The Los Angeles Rams promoted passing game coordinator Mike LaFleur to offensive coordinator, filling the vacancy left by Chris Shula's departure to join the Las Vegas Raiders. The team announced the move Monday morning, keeping McVay's offensive system uninterrupted for the second consecutive season.
LaFleur, 42, joined the Rams in 2023 after two seasons as New York Jets offensive coordinator and a Super Bowl ring with San Francisco's staff. He spent this past season managing the passing game under a head coach who still calls plays from the sideline, making the promotion more title than transformation. The Rams finished 12th in offensive DVOA despite losing Cooper Kupp for six games and cycling through three different starting offensive line combinations.
The continuity matters because the Rams face $38 million in dead cap charges this offseason while Matthew Stafford turns 37 in February. McVay's offense requires coordinator-level fluency with protections, route concepts, and pre-snap motion sequencing—skills that take eighteen months to internalize, not six weeks of training camp. LaFleur already speaks the language. He was in the building when the Rams traded for Kupp's backup and when the front office started modeling life after Stafford. That institutional knowledge keeps the offense stable while general manager Les Snead navigates a draft that looks thin at quarterback and a free agent market that offers no obvious Stafford replacement.
The hire also signals McVay isn't ceding play-calling authority, which shapes the kind of coordinator talent he attracts. LaFleur's résumé includes innovation—he installed a zone-run system in New York that Breece Hall still uses—but his value here is execution, not reinvention. The Rams need someone who can script the first 15 plays by Tuesday, adjust protections when the left tackle misses practice, and keep Kupp's route tree expanding as his speed declines. LaFleur did that work last season without the title or the leverage it brings in future hiring cycles.
Two other factors likely closed the deal. First, LaFleur's familiarity with Kyle Shanahan's offensive tree, which overlaps heavily with McVay's, means he can install wrinkles without overhauling the system. Second, his stint with the Jets gives him head-coaching failure in his recent past, which makes him less likely to leave mid-contract if another team calls. The Rams lost offensive coordinator Kevin O'Connell to Minnesota in 2022 and Liam Coen to Tampa Bay last month—keeping coordinators past their second season has become structurally difficult.

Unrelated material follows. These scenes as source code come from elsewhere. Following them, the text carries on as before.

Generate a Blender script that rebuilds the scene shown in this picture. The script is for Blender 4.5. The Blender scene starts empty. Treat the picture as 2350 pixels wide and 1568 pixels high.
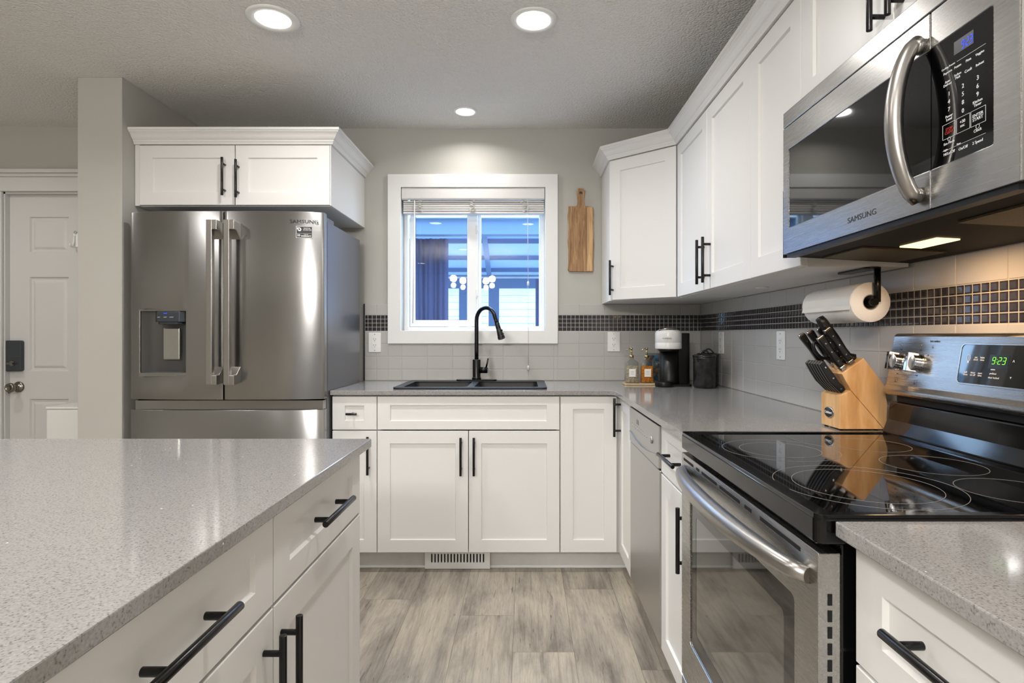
import bpy, bmesh, math, random
from mathutils import Matrix, Vector
R = math.radians
rnd = random.Random(7)
sc = bpy.context.scene
col = sc.collection

# ------------------------------------------------------------------ camera, world, exposure
H = 1.185                      # eye height
cd = bpy.data.cameras.new('camera'); cam = bpy.data.objects.new('camera', cd); col.objects.link(cam)
cam.location = (0, 0, H); cam.rotation_euler = (R(90), 0, 0)
cd.sensor_width = 36; cd.lens = 36 * 1316 / 2350
cd.shift_x = -30 / 2350; cd.shift_y = -14 / 2350; cd.clip_start = 0.05
sc.camera = cam
sc.view_settings.view_transform = 'Standard'; sc.view_settings.look = 'None'
sc.view_settings.gamma = 1; sc.view_settings.use_curve_mapping = False
sc.view_settings.exposure = 0.0
sc.cycles.transparent_max_bounces = 32
w = bpy.data.worlds.new('sky'); sc.world = w; w.use_nodes = True
bg = w.node_tree.nodes['Background']
bg.inputs[0].default_value = (0.46, 0.69, 1.0, 1); bg.inputs[1].default_value = 11.5

LAMPS = [  # x, y, lens radius, ring radius, watts : recessed downlights, visible ones first
    (-0.993, 2.26, .066, .100, 9.5), (0.034, 2.269, .066, .092, 9.5), (-0.333, 3.194, .050, .066, 3.6),
    (-0.993, 0.75, .066, .092, 6.5), (0.034, 0.75, .066, .092, 7.5), (-2.3, 1.4, .066, .092, 10),  # from this row on: assumed downlights out of view, added to brighten the room
    (-3.0, 2.6, .066, .092, 6), (-0.9, -1.2, .066, .092, 12), (-2.6, -1.2, .066, .092, 12), (-1.8, -2.8, .066, .092, 12)]
CEIL = 2.435

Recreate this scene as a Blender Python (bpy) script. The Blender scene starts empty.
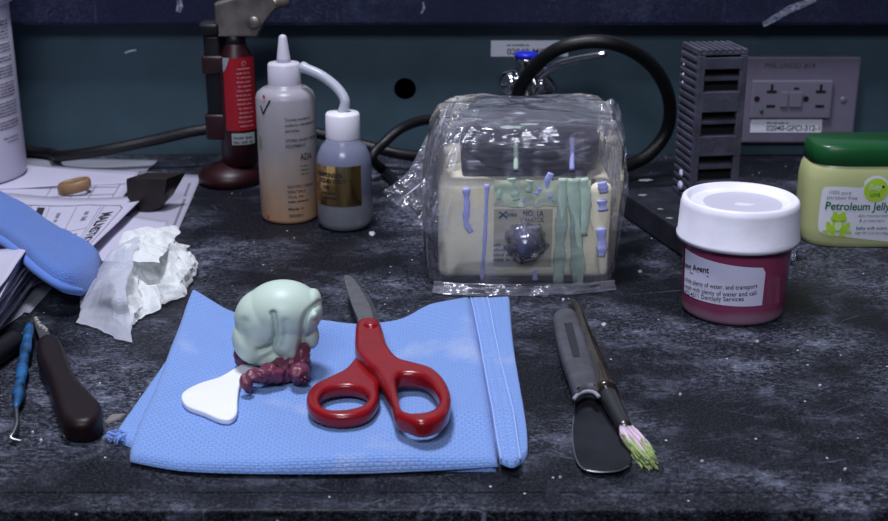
import bpy, bmesh, math, random
from math import sin, cos, pi, radians, sqrt, atan2
from mathutils import Vector, Matrix, noise
random.seed(7)
S = bpy.context.scene
COL = S.collection

# ------------------------------------------------------------------ camera
CAM_H, PITCH, FPX = 0.2556, radians(19), 888 * 50 / 36
cam = bpy.data.objects.new('camera', bpy.data.cameras.new('camera'))
cam.data.lens = 50; cam.data.sensor_width = 36; cam.data.clip_start = 0.02
cam.location = (0, 0, CAM_H); cam.rotation_euler = (pi / 2 - PITCH, 0, 0)
COL.objects.link(cam); S.camera = cam
cam.data.dof.use_dof = True
cam.data.dof.focus_distance = 0.66
cam.data.dof.aperture_fstop = 16

# ------------------------------------------------------------------ world, lights, exposure
w = bpy.data.worlds.new('room_light'); S.world = w; w.use_nodes = True
w.node_tree.nodes['Background'].inputs[0].default_value = (0.50, 0.56, 0.86, 1)
w.node_tree.nodes['Background'].inputs[1].default_value = 0.06

def area(name, loc, target, sx, sy, power, color):
    l = bpy.data.lights.new(name, 'AREA'); l.shape = 'RECTANGLE'; l.size = sx; l.size_y = sy
    l.energy = power; l.color = color
    o = bpy.data.objects.new(name, l); COL.objects.link(o); o.location = loc
    o.rotation_euler = (Vector(target) - Vector(loc)).to_track_quat('-Z', 'Y').to_euler()
    return o
area('ceiling_lamp', (-0.16, 0.62, 1.15), (0.04, 0.58, 0), 0.24, 0.18, 12.5, (0.86, 0.88, 1.0))
area('front_fill', (-0.12, -0.55, 1.05), (0.0, 0.8, 0), 0.6, 0.3, 11, (0.8, 0.85, 1.0))  # added fill from the front, lifts the teal panel and its sticker
S.view_settings.view_transform = 'Standard'; S.view_settings.look = 'None'
S.view_settings.gamma = 1; S.view_settings.use_curve_mapping = False
S.view_settings.exposure = 0.0

# ------------------------------------------------------------------ measuring helpers (photo -> metres)
def ray(px, py):
    a = (px - 444) / FPX; b = (260.5 - py) / FPX
    return a, cos(PITCH) + b * sin(PITCH), -sin(PITCH) + b * cos(PITCH)
def G(px, py, z=0.0):
    d = ray(px, py); t = (z - CAM_H) / d[2]
    return Vector((d[0] * t, d[1] * t, z))
def D(px, py, y):
    d = ray(px, py); t = y / d[1]
    return Vector((d[0] * t, y, CAM_H + d[2] * t))

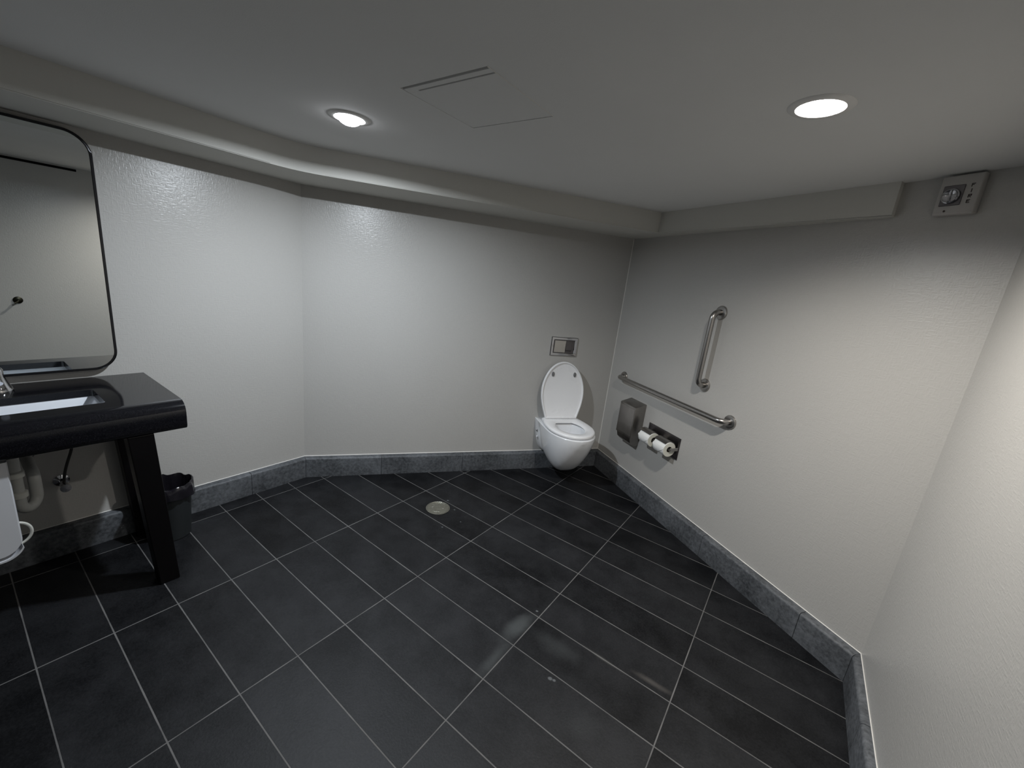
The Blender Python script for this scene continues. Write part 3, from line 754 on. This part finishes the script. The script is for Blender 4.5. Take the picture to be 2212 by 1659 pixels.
# white moulded cover below the counter at the frame edge
t = thing('pipe_cover', (0.36, -0.72, 0.50), 0, 'white rounded plastic cover hanging under the counter at the left photo edge', 'pipe cover')
bm = bmesh.new()
def cov(x, hw, zb, r, zt, n=8):
    pts = [(x, hw, zt), (x, hw - 0.0, zb + r)]
    for i in range(1, n+1):
        a = PI/2*i/n; pts.append((x, hw - r*(1-math.cos(a)), zb + r - r*math.sin(a)))
    return pts + [(p[0], -p[1], p[2]) for p in reversed(pts)]
loft(bm, [cov(-0.028, 0.150, -0.150, 0.060, 0.20), cov(0.030, 0.156, -0.156, 0.058, 0.20), cov(0.042, 0.152, -0.150, 0.054, 0.20)], True, True, True)
obj('shell', bm, 'white_plastic', t, True, 35)
def lipl(x, hw, r=0.060, zb=-0.168, th=0.006, n=8):   # thin curved lip following the rounded lower corners
    o = [(x, hw - r*(1-math.cos(a)), zb + r - r*math.sin(a)) for a in [PI/2*(0.25+0.75*i/n) for i in range(n+1)]]
    o = o + [(p[0], -p[1], p[2]) for p in reversed(o)]
    return o + [(p[0], p[1]*0.985, p[2] + th) for p in reversed(o)]
bm = bmesh.new()
loft(bm, [lipl(-0.028, 0.157), lipl(0.046, 0.160)], True, True, True)
obj('bottom_lip', bm, 'white_plastic', t, True, 35)
bm = bmesh.new(); tube(bm, bez((0.0, 0.150, -0.050), (0.0, 0.190, -0.060), (0.0, 0.196, -0.120), (0.0, 0.148, -0.138), 18), 0.0045, 12)
tag(obj('loop_handle', bm, 'cream', t, True), 'cream loop handle')

# ------------------------------------------------------------------ mirror
t = thing('wall_mirror', (WAB.x, -0.545, 1.375), 0, 'large rounded rectangular mirror with thin black frame above the vanity', 'mirror')
mw, mh, mr_ = 0.385, 0.500, 0.085
def rr3(x, i, r): return [(x, p[0], p[1]) for p in rrect(-mw+i, mw-i, -mh+i, mh-i, r, 12)]
bm = bmesh.new()
loft(bm, [rr3(0.002, 0.0, mr_), rr3(0.032, 0.0, mr_), rr3(0.0335, 0.0015, mr_), rr3(0.0335, 0.0085, mr_-0.008), rr3(0.0295, 0.0100, mr_-0.009), rr3(0.002, 0.0100, mr_-0.009)], True)
obj('frame', bm, 'frame', t, True, 40)
bm = bmesh.new(); loft(bm, [rr3(0.006, 0.0101, mr_-0.009), rr3(0.030, 0.0101, mr_-0.009)], True, True, True); obj('glass', bm, 'mirror', t)

# ------------------------------------------------------------------ bin with liner
t = thing('waste_bin', (0.040, -0.062, 0.0), 0, 'black round waste bin with bag liner on the floor between vanity and left wall', 'bin')
bm = bmesh.new()
lathe(bm, (0, 0, 0), [(0.074, 0.0), (0.078, 0.004), (0.094, 0.268), (0.098, 0.270), (0.098, 0.280), (0.094, 0.281), (0.076, 0.010)], 44, cap1=True)
obj('bucket', bm, 'bin', t, True, 40)
bm = bmesh.new(); loops = []
for r_, z, am in ((0.080, 0.12, .006), (0.100, 0.18, .010), (0.110, 0.235, .010), (0.119, 0.282, .004), (0.124, 0.301, .009), (0.133, 0.296, .008), (0.136, 0.275, .006), (0.137, 0.258, .006), (0.139, 0.240, .010)):
    lp_ = []
    for i in range(72):
        a = 2*PI*i/72
        nz = noise.noise(Vector((math.cos(a)*4, math.sin(a)*4, z*22)))
        nz2 = noise.noise(Vector((math.cos(a)*11, math.sin(a)*11, z*40+5)))
        rr = r_ * 0.775 + am*(nz + 0.5*nz2)*0.9
        zz = z + 0.010*nz*(1 if z > 0.2 else 0.3) - (0.020*max(0, math.cos(a-1.2))**6 if z < 0.262 and r_ > 0.13 else 0)
        lp_.append((rr*math.cos(a), rr*math.sin(a), zz))
    loops.append(lp_)
loft(bm, loops, True, True, False)
tag(obj('liner', bm, 'bag', t, True, 80), 'crumpled glossy black bag liner')

# robe hook on the near right wall, seen only in the mirror
t = thing('robe_hook', (DX, -0.19, 0.83), 0, 'small dark round robe hook on the wall, visible only in the mirror', 'hook')
bm = bmesh.new(); lathe(bm, (0, 0, 0), [(0.030, 0.0), (0.030, -0.006), (0.024, -0.010), (0.010, -0.012), (0.009, -0.03)], 28, 'x'); obj('base', bm, 'bronze', t, True)
bm = bmesh.new(); tube(bm, bez((-0.028, 0, 0), (-0.036, -0.008, -0.012), (-0.042, -0.016, -0.022), (-0.044, -0.026, -0.020), 12), 0.007, 12); obj('arm', bm, 'bronze', t, True)

# black strip painted as shadow gap atop near right wall, seen only in mirror
bm = bmesh.new(); box(bm, DX - 0.004, DX - 0.0002, -1.4, 0.29, 1.990, 2.010); tag(obj('trim_7', bm, 'dark'), kind='structure')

The decision reflects the Rams' broader strategy: compete now with Stafford, accumulate draft capital, and avoid expensive mistakes that extend the rebuild. LaFleur's deal, not yet disclosed, almost certainly costs less than an external hire would command, freeing cash for a potential defensive end addition or a veteran quarterback insurance policy. The Rams have $28 million in projected cap space before restructures, and every dollar matters when you're deciding whether to extend Kupp or draft his replacement.
What's worth watching: McVay's coordinator hires in the next eight weeks. If he brings in a veteran quarterbacks coach or promotes from within again, it confirms the Rams are building for post-Stafford continuity, not a final championship window. The team's draft positioning—currently 19th overall—also determines whether they can trade up for a quarterback without mortgaging 2026 picks. Meanwhile, LaFleur's first task is installing red-zone packages that don't rely on Stafford's arm strength, which declined measurably in the second half of last season.
The Rams kept it in-house because the alternative was teaching someone new how McVay thinks. That's not romantic. It's just expensive.
The takeaway
Rams promote LaFleur to offensive coordinator, prioritizing scheme continuity and cost control as Stafford ages and cap space tightens.